To go back seven posts, to before we were interrupted by the sad news of Scott Walker's death, we were talking of Mary Wells' debut single for Motown, the self penned "Bye Bye Baby". Apart from Berry Gordy, who gave himself a credit for setting it to music, there was another claimant to the authorship by the name of Johnnie Mae Matthews who later said she'd completed the song when Mary Wells had come to her with just the chorus, Personally, I don't buy it. I may be wrong, but Mary seems to have a real proprietary feel about her as she sings "By By Baby", taking her chance by the neck and hanging onto it for dear life.

But Berry Gordy himself did acknowledge Johnnie Mae's importance in Motown's early days.
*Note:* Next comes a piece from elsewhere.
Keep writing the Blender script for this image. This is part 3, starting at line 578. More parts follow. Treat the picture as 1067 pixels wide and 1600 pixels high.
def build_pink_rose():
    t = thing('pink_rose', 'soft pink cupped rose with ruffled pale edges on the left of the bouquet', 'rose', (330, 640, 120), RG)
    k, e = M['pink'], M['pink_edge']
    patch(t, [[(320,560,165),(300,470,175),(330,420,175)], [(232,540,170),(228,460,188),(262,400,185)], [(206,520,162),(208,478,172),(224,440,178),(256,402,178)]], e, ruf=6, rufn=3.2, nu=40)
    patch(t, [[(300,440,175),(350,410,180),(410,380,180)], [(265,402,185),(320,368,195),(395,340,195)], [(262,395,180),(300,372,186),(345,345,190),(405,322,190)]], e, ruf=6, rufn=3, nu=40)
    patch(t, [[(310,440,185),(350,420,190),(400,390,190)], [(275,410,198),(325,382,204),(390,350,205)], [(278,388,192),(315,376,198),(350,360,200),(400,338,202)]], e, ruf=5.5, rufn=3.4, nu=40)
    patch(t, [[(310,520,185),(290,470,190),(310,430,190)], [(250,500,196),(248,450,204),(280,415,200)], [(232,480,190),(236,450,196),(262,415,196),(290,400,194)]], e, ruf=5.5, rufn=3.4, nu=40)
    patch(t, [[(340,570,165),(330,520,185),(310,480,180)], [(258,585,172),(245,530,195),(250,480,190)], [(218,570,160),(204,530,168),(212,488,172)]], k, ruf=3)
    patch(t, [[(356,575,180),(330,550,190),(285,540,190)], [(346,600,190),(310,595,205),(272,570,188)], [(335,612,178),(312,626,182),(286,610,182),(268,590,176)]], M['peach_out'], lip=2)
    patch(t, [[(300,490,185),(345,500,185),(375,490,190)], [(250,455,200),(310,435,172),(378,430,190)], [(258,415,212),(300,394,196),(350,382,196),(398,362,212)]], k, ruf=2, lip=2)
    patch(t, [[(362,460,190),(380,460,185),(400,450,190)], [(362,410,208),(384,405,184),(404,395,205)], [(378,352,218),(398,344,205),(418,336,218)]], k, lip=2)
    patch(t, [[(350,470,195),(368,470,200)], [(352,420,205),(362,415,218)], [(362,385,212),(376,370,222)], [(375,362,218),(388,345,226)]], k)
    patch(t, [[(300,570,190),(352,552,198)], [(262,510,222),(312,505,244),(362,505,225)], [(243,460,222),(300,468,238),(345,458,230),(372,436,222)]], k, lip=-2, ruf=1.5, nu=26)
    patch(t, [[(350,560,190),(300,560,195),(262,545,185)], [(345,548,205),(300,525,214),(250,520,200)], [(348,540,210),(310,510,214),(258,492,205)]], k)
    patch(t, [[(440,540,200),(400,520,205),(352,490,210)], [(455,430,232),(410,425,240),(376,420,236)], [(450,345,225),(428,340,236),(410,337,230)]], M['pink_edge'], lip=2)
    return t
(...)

She had already had the experience in 1958 of setting up her own record company, with the prescient name of the Northern Recording Company, in Detroit, and was first port of call for Gordy whenever he needed advice.

Besides being the first black woman in the world to set up her own recording label, she was no mean singer as this piece of proto Tamla shows, her vocal phrasings strongly influenced by Smokey Robinson - or was it the other way round? Certainly there's more than a hint of the instrumental break here on the Miracles' "If You Can Want" which came out a year after this in 1968, and I can't help wondering if Robert Plant heard it too.